If you would like more information on WORDS, WORDS, WORDS, please email Doctor English with your questions at drenglish@vec.ca.

Tuesday, December 13, 2005


Using English for business purposes can be challenging. Typically speaking business English is more formal than the language used in everyday situations. However you need to consider not only the use of the language, but also the culture when using English in a business environment

In business, it is essential to make a good first impression and therefore it is valuable to practice and feel confident with your formal greeting.

When you first meet a client or colleague, smile and make eye contact. Offer your hand and make sure that your handshake is strong, but not overpowering. Say “Good morning (or afternoon) Mr. (or Mrs/Ms.) Family Name. Nice to meet you “. Introduce yourself if the person does not know your name by saying, “My name is Bob (first name) Smith (family name).”
Role-playing this type of introduction or greeting will help you feel more comfortable and make a good first impression.

If you would like more information on BIZ TALK, please email Doctor English with your questions at drenglish@vec.ca

Monday, December 12, 2005

T.I.P.S – To Improve, Practice Skills

Tired of studying English through basic grammar practice? There are many other creative ways to practice and improve your language skills than just by using a textbook.

Participating in sports is a great way to utilize your English skills and have fun. Team sports are a good way to practice your communication skills with other team members, however individual sports can also give you a chance to use your English.

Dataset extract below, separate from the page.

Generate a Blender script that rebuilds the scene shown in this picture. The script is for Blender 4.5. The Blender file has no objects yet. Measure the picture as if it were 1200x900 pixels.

For example, a popular sport in the winter is skiing or snowboarding. This is a sport which you practice on your own, but has a great social element to it. When you are riding on the chair to the top of the hill, you have a perfect opportunity to talk to the person or people next to you. Ask them questions about what run they like to ski or make a comment about the snow or weather. That will help you get a conversation started and use your English skills.